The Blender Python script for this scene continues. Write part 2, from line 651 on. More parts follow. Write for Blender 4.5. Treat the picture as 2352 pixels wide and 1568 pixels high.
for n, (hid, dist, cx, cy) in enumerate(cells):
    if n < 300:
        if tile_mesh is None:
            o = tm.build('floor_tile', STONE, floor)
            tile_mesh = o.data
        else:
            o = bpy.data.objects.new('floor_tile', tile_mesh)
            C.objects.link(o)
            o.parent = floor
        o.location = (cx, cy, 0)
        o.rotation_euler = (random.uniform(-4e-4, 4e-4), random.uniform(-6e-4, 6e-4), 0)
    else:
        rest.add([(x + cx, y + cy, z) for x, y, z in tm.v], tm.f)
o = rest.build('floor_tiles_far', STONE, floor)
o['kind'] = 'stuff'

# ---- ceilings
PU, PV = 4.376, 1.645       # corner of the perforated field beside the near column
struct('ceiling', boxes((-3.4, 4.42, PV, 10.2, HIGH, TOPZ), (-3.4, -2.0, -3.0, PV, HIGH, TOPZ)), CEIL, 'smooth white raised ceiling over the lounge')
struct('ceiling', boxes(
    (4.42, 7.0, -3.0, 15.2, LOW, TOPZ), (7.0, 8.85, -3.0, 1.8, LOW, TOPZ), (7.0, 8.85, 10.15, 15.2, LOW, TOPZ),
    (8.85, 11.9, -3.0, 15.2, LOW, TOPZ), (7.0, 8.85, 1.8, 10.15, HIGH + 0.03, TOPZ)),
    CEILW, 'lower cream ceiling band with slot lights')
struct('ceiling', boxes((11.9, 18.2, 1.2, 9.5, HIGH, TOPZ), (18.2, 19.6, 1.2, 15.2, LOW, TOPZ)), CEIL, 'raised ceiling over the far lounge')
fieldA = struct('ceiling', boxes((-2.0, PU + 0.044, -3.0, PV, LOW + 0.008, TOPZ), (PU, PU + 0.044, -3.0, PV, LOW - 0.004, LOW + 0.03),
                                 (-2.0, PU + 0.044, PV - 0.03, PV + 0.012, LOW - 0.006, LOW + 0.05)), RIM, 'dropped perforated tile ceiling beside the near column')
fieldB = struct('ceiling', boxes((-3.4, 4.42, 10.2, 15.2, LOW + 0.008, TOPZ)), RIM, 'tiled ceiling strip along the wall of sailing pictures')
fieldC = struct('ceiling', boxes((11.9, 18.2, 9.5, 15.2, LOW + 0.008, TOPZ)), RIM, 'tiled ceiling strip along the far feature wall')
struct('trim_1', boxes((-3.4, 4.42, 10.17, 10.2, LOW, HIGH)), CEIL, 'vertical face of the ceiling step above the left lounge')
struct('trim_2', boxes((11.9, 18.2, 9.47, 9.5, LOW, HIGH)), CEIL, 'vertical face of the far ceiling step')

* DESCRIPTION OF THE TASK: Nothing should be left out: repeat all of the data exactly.

* THE RESPONSE:
The Blender Python script for this scene continues. Write part 2, from line 651 on. More parts follow. Write for Blender 4.5. Treat the picture as 2352 pixels wide and 1568 pixels high.
for n, (hid, dist, cx, cy) in enumerate(cells):
    if n < 300:
        if tile_mesh is None:
            o = tm.build('floor_tile', STONE, floor)
            tile_mesh = o.data
        else:
            o = bpy.data.objects.new('floor_tile', tile_mesh)
            C.objects.link(o)
            o.parent = floor
        o.location = (cx, cy, 0)
        o.rotation_euler = (random.uniform(-4e-4, 4e-4), random.uniform(-6e-4, 6e-4), 0)
    else:
        rest.add([(x + cx, y + cy, z) for x, y, z in tm.v], tm.f)
o = rest.build('floor_tiles_far', STONE, floor)
o['kind'] = 'stuff'

# ---- ceilings
PU, PV = 4.376, 1.645       # corner of the perforated field beside the near column
struct('ceiling', boxes((-3.4, 4.42, PV, 10.2, HIGH, TOPZ), (-3.4, -2.0, -3.0, PV, HIGH, TOPZ)), CEIL, 'smooth white raised ceiling over the lounge')
struct('ceiling', boxes(
    (4.42, 7.0, -3.0, 15.2, LOW, TOPZ), (7.0, 8.85, -3.0, 1.8, LOW, TOPZ), (7.0, 8.85, 10.15, 15.2, LOW, TOPZ),
    (8.85, 11.9, -3.0, 15.2, LOW, TOPZ), (7.0, 8.85, 1.8, 10.15, HIGH + 0.03, TOPZ)),
    CEILW, 'lower cream ceiling band with slot lights')
struct('ceiling', boxes((11.9, 18.2, 1.2, 9.5, HIGH, TOPZ), (18.2, 19.6, 1.2, 15.2, LOW, TOPZ)), CEIL, 'raised ceiling over the far lounge')
fieldA = struct('ceiling', boxes((-2.0, PU + 0.044, -3.0, PV, LOW + 0.008, TOPZ), (PU, PU + 0.044, -3.0, PV, LOW - 0.004, LOW + 0.03),
                                 (-2.0, PU + 0.044, PV - 0.03, PV + 0.012, LOW - 0.006, LOW + 0.05)), RIM, 'dropped perforated tile ceiling beside the near column')
fieldB = struct('ceiling', boxes((-3.4, 4.42, 10.2, 15.2, LOW + 0.008, TOPZ)), RIM, 'tiled ceiling strip along the wall of sailing pictures')
fieldC = struct('ceiling', boxes((11.9, 18.2, 9.5, 15.2, LOW + 0.008, TOPZ)), RIM, 'tiled ceiling strip along the far feature wall')
struct('trim_1', boxes((-3.4, 4.42, 10.17, 10.2, LOW, HIGH)), CEIL, 'vertical face of the ceiling step above the left lounge')
struct('trim_2', boxes((11.9, 18.2, 9.47, 9.5, LOW, HIGH)), CEIL, 'vertical face of the far ceiling step')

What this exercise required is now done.